Gianfranco Baruchello, il bricolage ironico
Non tutti gli «assemblage» hanno un tocco felice – forse, a volte, l’horror vacui ha vinto la sua battaglia predisponendo il progetto di Maria Vittoria Clarelli ad accogliere troppe opere, non tutte così necessarie – ma nell’insieme il percorso offerto al visitatore gode di una leggerezza ariosa che prima era impensabile. E, in alcuni casi, come avviene nel salone centrale dove – dopo l’«introduzione» spaesante (e specchiante) di Alfredo Pirri, si giunge alla sezione intitolata Scusi ma è arte questa? – la proposta ha un suo appeal disinvolto, in compagnia dell’«orinatoio» di Duchamp, dell’action painting di Vedova, dei sacchi emaciati di Burri, dei tagli di Fontana, degli Achrome di Manzoni.

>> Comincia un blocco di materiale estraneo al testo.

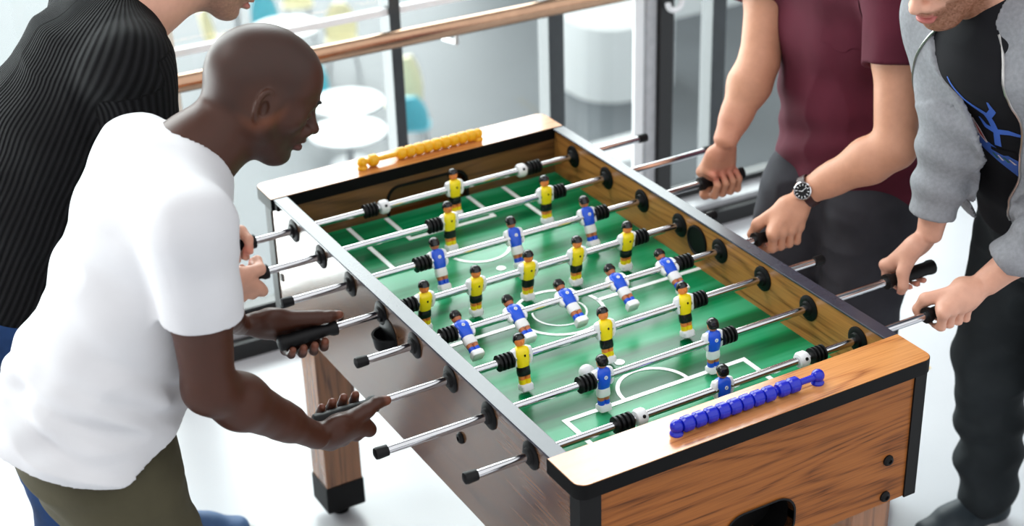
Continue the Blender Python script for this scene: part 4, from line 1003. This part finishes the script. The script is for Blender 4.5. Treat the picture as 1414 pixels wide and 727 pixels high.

Se il pubblico precedentemente aveva problemi di orientamento spaziale – come rilevato da un test nel 2005 – adesso il filo concettuale da inseguire permette salti cronologici molto individuali, regalando una interattività maggiore e un coinvolgimento in prima persona.
Fra le mostre inaugurate in occasione del restyling – oltre a quella dedicata alla fotografia in Italia dal 1850 al 2000 – c’è anche quella, molto bella, incentrata sulla produzione di Gianfranco Baruchello (Livorno, 1924). Visitabile fino al 4 marzo, a cura di Achille Bonito Oliva, la monografica attraversa le diverse fasi creative dell’artista, a partire dagli anni Cinquanta. Circa cento le opere esposte e, sala dopo sala, un moltiplicarsi di territori da esplorare. D’obbligo assumere l’atteggiamento dell’artista di fronte alla realtà : la sospensione di giudizio. Meglio giocare, sognare, archiviare memorie e readymade reinventando l’ordine e il disordine a proprio piacimento.
Baruchello, maestro dell’intreccio fra campi filosofici differenti («mi do licenza di contaminare», dice in linea con la sua stessa Fondazione), erede prodige di Duchamp, ha realizzato – con la medesima passione – incursioni nel cinema sperimentale (con Alberto Grifi, nel 1964, acquistò 150mila metri di pellicola cinematografica, scarti e tagli di film americani degli anni Cinquanta e Sessanta, che poi rimontarono), nella zootecnia, nell’agricoltura (Agricola Cornelia era una società costituita «con lo scopo sociale di coltivare la terra» riscoprendo antichi miti e tradizioni e attraverso un métissage con l’arte), così come nella architettura-bricolage che propone nei suoi modellini. Negli ultimi decenni, è stato il giardino il protagonista delle sue riflessioni libere.
In fondo, Baruchello negli anni è sempre rimasto fedele al titolo di un suo lavoro, Pensare con le mani. Ha costruito narrazioni, mondi, frammenti, esercizi semplicemente partendo da quell’imbastitura «fisica» che mai ha rinnegato.